Gareeb also took the occasion to challenge the notion that people advance in life and in careers because they get lucky. “Luck is when opportunity meets preparation,” he said, offering that if one has done his or her homework, then that person should be well-equipped to seize opportunity as it arises.

He should know. From 2002 to 2008, Gareeb steered St. Peters, Mo.,-based silicon wafer-maker MEMC through its transformation from modest concern to $2-billion-per-year semiconductor industry powerhouse. And, earlier, as chief operating officer of International Rectifier Corp., he quintupled that sclerotic company’s revenues to the tune of $1 billion annually (he had joined the firm in 1992 as its vice president of manufacturing).

Lessons learned
Gareeb’s HMC presentation was entitled, “Lemonade: Lessons from a Career of Fixits,” or, as he described it, “a career of lessons learned and tools employed to fix companies, departments and institutions.”

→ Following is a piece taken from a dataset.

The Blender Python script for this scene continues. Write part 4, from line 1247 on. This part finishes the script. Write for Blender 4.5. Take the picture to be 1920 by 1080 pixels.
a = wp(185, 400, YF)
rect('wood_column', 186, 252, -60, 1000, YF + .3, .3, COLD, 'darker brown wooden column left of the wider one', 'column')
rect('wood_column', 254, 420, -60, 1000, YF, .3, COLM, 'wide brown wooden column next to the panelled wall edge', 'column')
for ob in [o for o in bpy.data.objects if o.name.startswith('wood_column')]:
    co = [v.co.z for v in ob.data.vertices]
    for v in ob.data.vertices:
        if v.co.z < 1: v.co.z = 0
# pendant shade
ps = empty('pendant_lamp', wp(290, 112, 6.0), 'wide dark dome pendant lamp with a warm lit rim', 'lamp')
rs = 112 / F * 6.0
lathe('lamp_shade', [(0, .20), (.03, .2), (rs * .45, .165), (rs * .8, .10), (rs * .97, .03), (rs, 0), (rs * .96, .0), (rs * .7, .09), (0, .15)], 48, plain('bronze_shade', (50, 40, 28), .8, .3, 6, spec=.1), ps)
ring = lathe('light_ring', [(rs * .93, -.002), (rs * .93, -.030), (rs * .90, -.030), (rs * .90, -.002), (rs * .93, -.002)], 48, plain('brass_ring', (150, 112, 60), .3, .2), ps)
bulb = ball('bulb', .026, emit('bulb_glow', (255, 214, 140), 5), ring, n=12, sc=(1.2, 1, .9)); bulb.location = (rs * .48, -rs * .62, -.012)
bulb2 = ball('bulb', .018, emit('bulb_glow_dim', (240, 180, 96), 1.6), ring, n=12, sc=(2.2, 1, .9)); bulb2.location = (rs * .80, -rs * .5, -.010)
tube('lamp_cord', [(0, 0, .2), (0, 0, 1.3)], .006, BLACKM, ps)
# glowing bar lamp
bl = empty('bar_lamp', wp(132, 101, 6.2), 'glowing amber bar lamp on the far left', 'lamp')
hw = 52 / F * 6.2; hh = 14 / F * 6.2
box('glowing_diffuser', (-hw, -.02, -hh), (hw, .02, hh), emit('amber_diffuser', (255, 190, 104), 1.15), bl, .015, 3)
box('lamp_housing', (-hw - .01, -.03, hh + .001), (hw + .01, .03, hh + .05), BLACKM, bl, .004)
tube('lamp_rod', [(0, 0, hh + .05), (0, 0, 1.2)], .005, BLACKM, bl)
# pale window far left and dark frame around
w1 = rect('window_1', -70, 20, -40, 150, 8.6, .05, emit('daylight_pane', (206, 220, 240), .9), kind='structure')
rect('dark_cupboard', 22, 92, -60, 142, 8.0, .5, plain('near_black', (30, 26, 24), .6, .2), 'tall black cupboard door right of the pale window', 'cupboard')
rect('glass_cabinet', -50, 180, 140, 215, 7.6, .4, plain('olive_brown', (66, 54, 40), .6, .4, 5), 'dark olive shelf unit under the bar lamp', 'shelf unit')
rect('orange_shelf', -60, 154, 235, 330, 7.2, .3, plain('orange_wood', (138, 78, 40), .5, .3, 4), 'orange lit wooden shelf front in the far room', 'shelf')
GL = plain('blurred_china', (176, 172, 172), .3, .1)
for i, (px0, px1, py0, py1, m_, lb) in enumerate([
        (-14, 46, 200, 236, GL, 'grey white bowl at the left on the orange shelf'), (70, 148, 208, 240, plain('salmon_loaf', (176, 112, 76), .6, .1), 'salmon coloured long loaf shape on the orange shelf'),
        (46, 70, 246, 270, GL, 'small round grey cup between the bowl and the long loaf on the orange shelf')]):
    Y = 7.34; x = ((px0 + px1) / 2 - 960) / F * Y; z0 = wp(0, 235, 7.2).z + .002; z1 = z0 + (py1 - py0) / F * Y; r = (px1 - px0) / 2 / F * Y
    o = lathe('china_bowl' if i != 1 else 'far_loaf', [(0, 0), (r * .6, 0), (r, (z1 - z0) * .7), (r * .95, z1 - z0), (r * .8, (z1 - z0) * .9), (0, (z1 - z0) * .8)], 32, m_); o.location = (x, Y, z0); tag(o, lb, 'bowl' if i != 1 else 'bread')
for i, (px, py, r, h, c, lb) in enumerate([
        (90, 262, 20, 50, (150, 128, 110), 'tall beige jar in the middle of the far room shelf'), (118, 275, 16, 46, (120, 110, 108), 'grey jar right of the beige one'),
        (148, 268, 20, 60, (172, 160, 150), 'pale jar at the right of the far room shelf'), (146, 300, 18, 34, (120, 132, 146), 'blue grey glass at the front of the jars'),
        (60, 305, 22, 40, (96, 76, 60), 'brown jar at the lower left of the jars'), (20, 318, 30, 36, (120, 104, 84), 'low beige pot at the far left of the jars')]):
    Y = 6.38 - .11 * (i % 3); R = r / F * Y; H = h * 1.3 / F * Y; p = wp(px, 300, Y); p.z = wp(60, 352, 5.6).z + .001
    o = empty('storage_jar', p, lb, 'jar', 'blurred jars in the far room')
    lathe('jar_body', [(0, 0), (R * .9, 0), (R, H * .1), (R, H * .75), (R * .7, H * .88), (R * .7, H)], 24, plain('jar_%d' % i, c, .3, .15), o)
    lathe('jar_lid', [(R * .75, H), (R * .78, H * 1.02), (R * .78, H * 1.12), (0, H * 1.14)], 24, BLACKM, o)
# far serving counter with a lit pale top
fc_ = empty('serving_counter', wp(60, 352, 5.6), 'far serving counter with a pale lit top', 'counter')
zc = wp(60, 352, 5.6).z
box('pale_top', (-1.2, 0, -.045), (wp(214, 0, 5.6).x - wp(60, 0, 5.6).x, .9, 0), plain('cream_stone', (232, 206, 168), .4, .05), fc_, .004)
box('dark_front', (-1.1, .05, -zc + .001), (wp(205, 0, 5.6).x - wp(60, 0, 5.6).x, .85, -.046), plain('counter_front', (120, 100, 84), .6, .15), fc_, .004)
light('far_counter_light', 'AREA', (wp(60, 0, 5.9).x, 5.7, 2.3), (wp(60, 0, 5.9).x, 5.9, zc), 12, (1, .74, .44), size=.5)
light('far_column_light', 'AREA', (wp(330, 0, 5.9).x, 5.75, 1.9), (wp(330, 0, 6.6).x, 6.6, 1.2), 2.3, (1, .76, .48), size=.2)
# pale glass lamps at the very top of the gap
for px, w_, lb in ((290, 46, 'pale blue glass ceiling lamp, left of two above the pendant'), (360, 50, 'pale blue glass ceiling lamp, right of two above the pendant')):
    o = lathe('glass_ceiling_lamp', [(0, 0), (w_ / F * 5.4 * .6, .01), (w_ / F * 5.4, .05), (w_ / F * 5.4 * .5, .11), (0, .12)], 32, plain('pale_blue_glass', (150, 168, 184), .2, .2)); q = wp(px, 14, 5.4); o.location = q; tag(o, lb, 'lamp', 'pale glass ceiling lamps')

Leaders-in-the-making who attended the speech heard Gareeb advise them to master the art and science of process simplification. “Don’t let anybody tell you different – every process can be simplified,” he stressed, adding that, no matter the application or endeavor, reducing the number of process steps sets the stage for cost reductions and minimization of opportunities for error, thereby improving quality. “It has been documented that...most processes have 80 percent non-value-added work” built into them. Therefore, [a]ny given process can be simplified by at least 30 to 50 percent, on average.”

Gareeb disagreed with adherents to the adage of working smarter rather than harder. “I’ve never found any place where you can work only smart and not [also] work hard,” he said. He mentioned too that he found implausible the notion that lowest cost and highest quality are mutually exclusive terms. “If you simplify the process enough, you will reduce the opportunity for error to where you get the lowest cost process with the highest quality,” he said.

Management toolkit
Every truly effective leader keeps handy a number of basic business-management tools, Gareeb alluded. A favorite from his own toolkit is immersion. Explained Gareeb, “You have to immerse yourself in not only the job you have but the jobs a couple of levels below you.” This allows one to understand work that is or isn’t transpiring lower down in the organization—important in order to make sure needed operational and product improvements are occurring, he said. But such progress can prove elusive without involved leadership that takes time to teach subordinates how to ask the right questions and find sensible answers on their own.

Another tool: the management technique known as parallelism. “When you enter a company that’s got a variety of issues,” he said, “you can’t serialize” the corrective initiatives, that is, implementing one big fix after another after another. “You don’t have time. The company can close its doors” before the serialized initiatives show results. By contrast, with parallelism, each key member of the team is assigned one or more separate corrective initiatives. In this way, many vital projects move forward simultaneously, transporting the troubled company to those fabled sunny uplands at a far faster clip.

Born and raised in Pakistan, Gareeb came to the United States to attend HMC, where he studied electrical and electronics engineering, and then subsequently obtained a master’s degree in engineering management from the Claremont Graduate School.